My days (and yours too I expect) are made up of a proportion of essential tasks, things that must be done. Like cooking, cleaning and washing. These cold days – yes, it gets cold in Spain! – I add getting out of a warm bed in order to turn on the heating so as to render the house a little less like an icebox.
And then there’s cleaning and setting the fire. As I am not a multi-millionaire I can’t afford 24 hour air-con, so I have to rely in part on the log fire. I have to clean the glass door, remove and dispose of yesterday’s ash and set the fire; all these tasks involve bending down – fine for the young and lissome, but I am neither of these!

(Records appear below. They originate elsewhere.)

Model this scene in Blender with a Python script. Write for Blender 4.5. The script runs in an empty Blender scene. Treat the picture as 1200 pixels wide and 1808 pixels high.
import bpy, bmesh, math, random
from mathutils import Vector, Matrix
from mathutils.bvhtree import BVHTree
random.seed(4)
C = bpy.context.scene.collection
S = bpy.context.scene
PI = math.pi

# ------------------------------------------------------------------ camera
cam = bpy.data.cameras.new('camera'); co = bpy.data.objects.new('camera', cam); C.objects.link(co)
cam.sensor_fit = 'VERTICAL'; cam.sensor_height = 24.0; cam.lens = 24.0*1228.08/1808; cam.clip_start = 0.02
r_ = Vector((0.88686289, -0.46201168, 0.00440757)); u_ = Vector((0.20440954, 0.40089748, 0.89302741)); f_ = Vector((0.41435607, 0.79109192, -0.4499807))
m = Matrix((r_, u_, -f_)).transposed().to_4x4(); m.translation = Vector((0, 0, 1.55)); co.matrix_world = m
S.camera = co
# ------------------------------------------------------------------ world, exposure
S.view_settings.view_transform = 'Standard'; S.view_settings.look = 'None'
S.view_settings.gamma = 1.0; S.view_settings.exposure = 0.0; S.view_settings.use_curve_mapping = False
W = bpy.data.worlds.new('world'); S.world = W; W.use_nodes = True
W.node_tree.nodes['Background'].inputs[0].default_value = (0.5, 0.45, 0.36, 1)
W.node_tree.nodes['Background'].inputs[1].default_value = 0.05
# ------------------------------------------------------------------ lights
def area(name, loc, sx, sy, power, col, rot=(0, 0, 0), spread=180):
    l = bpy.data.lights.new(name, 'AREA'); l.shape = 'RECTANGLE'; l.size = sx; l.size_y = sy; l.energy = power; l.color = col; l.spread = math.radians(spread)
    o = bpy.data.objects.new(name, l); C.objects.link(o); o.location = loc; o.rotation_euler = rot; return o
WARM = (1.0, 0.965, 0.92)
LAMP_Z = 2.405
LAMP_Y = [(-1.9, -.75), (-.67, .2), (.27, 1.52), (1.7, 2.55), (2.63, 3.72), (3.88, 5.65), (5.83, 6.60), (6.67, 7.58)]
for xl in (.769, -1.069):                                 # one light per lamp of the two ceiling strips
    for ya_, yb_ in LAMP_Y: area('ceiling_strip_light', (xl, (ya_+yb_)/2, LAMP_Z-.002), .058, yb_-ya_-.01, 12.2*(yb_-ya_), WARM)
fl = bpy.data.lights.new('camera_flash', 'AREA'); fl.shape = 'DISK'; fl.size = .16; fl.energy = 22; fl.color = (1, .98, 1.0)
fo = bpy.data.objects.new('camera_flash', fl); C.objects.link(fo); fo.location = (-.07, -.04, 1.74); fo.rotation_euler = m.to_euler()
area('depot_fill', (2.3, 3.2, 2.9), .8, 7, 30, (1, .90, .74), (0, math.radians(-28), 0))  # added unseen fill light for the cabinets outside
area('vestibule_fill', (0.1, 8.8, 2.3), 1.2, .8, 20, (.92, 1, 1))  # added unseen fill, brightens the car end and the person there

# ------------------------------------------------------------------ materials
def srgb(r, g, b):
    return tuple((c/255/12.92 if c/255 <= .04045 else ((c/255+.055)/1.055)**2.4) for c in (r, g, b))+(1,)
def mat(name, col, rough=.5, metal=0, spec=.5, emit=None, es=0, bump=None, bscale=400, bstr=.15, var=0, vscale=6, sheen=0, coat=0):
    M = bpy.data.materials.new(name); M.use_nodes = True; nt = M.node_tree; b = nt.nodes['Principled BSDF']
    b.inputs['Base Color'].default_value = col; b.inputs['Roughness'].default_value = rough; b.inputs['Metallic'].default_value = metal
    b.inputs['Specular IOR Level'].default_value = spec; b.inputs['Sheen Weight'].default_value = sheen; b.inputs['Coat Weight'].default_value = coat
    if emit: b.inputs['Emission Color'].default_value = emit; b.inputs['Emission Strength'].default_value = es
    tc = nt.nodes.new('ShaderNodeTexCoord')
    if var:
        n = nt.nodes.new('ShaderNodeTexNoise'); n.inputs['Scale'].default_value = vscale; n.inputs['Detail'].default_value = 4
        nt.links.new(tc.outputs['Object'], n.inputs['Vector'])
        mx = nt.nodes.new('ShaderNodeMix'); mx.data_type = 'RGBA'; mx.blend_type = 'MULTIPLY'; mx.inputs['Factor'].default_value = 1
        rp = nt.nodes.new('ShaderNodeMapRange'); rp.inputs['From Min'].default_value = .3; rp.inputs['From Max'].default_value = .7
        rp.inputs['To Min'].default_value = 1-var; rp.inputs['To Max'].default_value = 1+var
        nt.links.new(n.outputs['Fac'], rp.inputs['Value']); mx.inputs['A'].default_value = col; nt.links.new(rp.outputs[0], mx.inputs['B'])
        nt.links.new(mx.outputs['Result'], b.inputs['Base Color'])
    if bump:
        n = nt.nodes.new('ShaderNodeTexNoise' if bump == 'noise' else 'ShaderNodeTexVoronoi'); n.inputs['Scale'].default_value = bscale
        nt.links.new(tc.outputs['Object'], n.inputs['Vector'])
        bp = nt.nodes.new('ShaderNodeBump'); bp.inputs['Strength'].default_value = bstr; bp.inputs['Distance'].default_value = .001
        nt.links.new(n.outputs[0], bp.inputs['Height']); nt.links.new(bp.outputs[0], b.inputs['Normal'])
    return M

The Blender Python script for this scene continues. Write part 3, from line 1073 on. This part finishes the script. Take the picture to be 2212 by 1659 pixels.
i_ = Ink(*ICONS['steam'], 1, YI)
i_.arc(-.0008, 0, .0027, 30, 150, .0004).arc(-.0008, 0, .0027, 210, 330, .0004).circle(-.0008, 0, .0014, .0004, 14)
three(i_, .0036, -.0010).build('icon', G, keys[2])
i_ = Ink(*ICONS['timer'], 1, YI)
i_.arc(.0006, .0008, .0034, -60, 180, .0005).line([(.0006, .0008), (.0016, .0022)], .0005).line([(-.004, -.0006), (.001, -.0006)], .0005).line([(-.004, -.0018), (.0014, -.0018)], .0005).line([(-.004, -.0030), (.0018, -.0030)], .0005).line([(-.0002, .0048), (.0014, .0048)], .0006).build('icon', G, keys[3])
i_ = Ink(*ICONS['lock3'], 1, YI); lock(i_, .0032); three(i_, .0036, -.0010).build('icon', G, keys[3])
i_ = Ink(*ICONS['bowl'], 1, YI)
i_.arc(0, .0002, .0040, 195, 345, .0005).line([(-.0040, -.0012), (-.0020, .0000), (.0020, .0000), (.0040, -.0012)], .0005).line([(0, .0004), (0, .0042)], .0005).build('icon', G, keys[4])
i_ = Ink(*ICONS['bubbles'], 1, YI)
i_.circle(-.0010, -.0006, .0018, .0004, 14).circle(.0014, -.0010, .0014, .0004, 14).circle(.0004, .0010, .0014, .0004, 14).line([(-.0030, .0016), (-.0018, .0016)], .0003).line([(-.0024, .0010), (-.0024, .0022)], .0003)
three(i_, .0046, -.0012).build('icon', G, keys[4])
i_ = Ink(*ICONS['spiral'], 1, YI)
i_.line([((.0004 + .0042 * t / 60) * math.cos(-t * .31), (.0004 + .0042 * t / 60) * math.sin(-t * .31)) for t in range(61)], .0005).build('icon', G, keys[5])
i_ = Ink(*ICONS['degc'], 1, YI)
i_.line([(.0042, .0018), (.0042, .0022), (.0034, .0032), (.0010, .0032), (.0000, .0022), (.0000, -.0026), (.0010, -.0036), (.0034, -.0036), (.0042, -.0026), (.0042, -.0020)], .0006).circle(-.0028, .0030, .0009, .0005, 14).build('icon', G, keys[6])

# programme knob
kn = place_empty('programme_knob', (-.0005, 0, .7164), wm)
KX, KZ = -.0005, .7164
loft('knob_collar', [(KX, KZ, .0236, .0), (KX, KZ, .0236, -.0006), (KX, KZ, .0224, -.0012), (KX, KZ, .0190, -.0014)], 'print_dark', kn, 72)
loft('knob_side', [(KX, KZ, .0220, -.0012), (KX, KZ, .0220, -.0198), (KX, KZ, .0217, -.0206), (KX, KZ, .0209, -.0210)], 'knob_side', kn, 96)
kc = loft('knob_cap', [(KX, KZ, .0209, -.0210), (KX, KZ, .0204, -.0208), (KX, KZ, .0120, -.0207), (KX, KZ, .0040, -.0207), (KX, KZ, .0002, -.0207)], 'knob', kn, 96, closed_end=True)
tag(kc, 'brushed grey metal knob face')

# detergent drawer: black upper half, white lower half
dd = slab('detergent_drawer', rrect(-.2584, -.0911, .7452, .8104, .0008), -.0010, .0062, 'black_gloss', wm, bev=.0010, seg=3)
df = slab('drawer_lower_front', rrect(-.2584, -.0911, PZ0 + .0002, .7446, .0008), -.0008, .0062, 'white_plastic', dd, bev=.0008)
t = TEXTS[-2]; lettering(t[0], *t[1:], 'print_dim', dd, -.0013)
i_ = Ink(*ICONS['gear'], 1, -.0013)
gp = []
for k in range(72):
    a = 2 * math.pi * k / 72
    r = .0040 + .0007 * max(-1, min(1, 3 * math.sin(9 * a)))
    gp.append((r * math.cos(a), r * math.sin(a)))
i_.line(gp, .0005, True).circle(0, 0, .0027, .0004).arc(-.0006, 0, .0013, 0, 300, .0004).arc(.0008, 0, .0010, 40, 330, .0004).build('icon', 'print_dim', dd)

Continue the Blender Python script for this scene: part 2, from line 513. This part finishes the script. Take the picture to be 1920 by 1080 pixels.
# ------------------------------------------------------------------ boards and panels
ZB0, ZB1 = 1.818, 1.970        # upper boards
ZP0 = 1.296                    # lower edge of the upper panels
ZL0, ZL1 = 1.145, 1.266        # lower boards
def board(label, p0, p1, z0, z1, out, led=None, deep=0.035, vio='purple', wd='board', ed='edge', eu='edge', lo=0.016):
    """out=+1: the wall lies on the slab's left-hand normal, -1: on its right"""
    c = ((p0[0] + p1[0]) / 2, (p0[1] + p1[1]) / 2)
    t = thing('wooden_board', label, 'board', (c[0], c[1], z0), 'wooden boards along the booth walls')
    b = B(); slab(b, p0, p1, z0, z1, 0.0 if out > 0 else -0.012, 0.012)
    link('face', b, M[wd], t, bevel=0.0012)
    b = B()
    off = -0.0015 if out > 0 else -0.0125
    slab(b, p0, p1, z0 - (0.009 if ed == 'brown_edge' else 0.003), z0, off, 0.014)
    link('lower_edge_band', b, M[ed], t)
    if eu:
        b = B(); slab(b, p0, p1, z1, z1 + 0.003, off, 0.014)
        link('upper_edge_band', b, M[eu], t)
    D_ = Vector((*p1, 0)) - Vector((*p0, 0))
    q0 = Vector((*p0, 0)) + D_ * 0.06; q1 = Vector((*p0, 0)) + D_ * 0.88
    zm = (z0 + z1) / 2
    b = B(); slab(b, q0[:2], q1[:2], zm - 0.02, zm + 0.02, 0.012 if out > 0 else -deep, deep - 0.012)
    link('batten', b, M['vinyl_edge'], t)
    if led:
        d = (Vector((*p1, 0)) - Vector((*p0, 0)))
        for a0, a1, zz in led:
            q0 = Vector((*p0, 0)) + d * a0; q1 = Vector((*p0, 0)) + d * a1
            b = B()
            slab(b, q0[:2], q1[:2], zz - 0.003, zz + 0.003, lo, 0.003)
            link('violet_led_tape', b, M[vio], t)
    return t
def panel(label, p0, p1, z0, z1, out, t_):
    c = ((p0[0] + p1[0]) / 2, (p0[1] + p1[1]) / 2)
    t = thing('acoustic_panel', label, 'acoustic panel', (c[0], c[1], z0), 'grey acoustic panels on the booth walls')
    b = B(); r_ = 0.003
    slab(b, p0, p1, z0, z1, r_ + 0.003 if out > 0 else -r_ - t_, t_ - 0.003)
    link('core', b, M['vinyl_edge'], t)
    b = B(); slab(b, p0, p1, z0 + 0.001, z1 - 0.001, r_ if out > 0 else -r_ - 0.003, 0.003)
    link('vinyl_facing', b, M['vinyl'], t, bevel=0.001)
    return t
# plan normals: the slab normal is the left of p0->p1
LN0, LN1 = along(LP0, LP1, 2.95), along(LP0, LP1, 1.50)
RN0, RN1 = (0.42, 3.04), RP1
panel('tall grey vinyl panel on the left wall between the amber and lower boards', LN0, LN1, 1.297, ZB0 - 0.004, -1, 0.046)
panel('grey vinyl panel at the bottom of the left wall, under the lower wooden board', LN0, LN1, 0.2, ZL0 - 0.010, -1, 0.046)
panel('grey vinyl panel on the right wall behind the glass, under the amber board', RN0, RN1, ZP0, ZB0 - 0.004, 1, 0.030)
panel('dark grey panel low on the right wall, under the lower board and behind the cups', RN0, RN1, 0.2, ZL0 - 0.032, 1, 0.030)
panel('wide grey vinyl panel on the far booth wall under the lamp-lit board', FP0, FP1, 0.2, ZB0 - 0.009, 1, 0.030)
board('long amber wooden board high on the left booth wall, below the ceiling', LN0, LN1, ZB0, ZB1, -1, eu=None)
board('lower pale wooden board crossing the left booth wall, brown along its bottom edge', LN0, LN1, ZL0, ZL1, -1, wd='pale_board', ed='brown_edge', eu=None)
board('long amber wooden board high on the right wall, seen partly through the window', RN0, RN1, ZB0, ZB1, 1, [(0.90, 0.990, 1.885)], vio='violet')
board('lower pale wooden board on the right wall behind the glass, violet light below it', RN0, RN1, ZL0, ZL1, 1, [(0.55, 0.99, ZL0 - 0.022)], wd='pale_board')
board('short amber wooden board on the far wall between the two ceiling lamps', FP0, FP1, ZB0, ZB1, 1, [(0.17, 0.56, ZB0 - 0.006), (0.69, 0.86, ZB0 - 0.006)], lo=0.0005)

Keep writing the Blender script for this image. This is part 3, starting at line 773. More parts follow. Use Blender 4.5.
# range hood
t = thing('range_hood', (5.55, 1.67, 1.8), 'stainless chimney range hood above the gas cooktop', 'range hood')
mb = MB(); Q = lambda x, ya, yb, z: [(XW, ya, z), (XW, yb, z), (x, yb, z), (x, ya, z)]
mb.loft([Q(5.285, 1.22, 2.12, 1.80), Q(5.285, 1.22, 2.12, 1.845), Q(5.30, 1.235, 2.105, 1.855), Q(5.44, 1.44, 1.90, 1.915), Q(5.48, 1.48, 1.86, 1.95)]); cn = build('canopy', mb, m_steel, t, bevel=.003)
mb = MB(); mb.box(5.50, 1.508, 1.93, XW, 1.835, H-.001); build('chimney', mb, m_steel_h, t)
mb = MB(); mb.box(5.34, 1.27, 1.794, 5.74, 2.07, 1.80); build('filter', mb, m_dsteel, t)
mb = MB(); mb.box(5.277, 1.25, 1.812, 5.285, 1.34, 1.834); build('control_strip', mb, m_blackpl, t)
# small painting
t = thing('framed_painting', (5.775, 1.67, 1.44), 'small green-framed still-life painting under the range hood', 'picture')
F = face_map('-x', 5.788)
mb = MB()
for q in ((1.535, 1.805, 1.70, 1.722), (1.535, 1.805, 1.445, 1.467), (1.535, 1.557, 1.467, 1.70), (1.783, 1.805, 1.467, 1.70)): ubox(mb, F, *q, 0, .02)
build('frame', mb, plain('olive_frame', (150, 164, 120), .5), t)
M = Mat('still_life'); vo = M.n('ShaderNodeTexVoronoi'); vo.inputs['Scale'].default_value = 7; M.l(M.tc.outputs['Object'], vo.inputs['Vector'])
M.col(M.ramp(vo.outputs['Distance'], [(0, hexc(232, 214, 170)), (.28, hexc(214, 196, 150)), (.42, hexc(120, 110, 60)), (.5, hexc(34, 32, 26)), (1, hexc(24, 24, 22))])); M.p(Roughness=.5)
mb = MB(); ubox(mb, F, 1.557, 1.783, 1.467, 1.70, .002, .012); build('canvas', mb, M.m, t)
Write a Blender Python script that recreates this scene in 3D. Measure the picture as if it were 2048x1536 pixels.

And then of course there’s Go fetch the logs! This task has a special unpleasantness; it involves a trip outside into the glacial air to wrestle with large pieces of recalcitrant wood without dropping them on my shins or putting my back out as I lift the log bucket.
And don’t say why don’t you store them indoors? You can’t store a whole winter’s worth of logs in the living room!
But these jobs have to be done. Fortunately they don’t take up too much time, so I urge myself on by telling myself that if I get on with it I’ll have plenty of time left over for pleasant but inessential tasks, like writing.
I don’t have to rely on my scribing abilities for a living, so writing is for me a pleasant task, a treat. I use it as a kind of reward; I dangle it in front of myself as an incentive to get the jobs done quickly, then I can sit down in the warm kitchen within easy reach of the kettle and lose myself in my own little Jos world, far away from reality.
How about you?

Thanks for this brief peek into “Jos World”. Indeed, each of us is bound by those daily chores which get very boring with their sameness. But I, too, look forward to settling in front of my computer to read and write.